Ciertamente, hay que practicar la memoria del pasado, en vez de memorizarla, pero a la vez reconocer que esta misma práctica es una traducción, y como tal otorga el derecho a incorporar desde la interacción y la praxis nuevos conocimientos, a veces más pertinentes para explicar comportamientos presentes que quejas antoñejas que poco ayudan a entender los significados actuales atribuidos a la hoja de coca y la contribución de políticas estatales en el crecimiento de su producción y la emergencia de estos sentidos.
Por lo demás, ya precisé que una parte de la producción de hoja de coca va al narcotráfico. Pero me abstendré de atribuir proporciones. No “soy Madame Soleil” y prefiero tener datos concretos antes de empezar a lanzar aseveraciones temerarias e (in)equilibristas, propensas al estigma.
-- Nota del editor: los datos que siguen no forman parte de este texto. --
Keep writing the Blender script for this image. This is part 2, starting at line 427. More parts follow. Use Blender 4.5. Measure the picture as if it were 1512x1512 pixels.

Sólo a manera referencial y a pura aritmética siguiendo el crecimiento de la población, le hago notar que en condiciones de consumo similares a las de 1976 ya deberíamos hablar de 24.000 ha legales. Pero esto es sólo una pista referencial para analizar los resultados del esperado estudio, reconociendo que múltiples criterios intervienen sobre la evolución del consumo legal e ilegal. Hablamos en unos meses pues cuando salga éste. Por ahora punto final de parte mía.
Sin coca no hay cocaína, sin cebada no hay cerveza y sin uva no hay vino. A mí me gustan el tinto, el mate de coca y el acullico. Bien es sabido que todo está en el arte de saber consumir.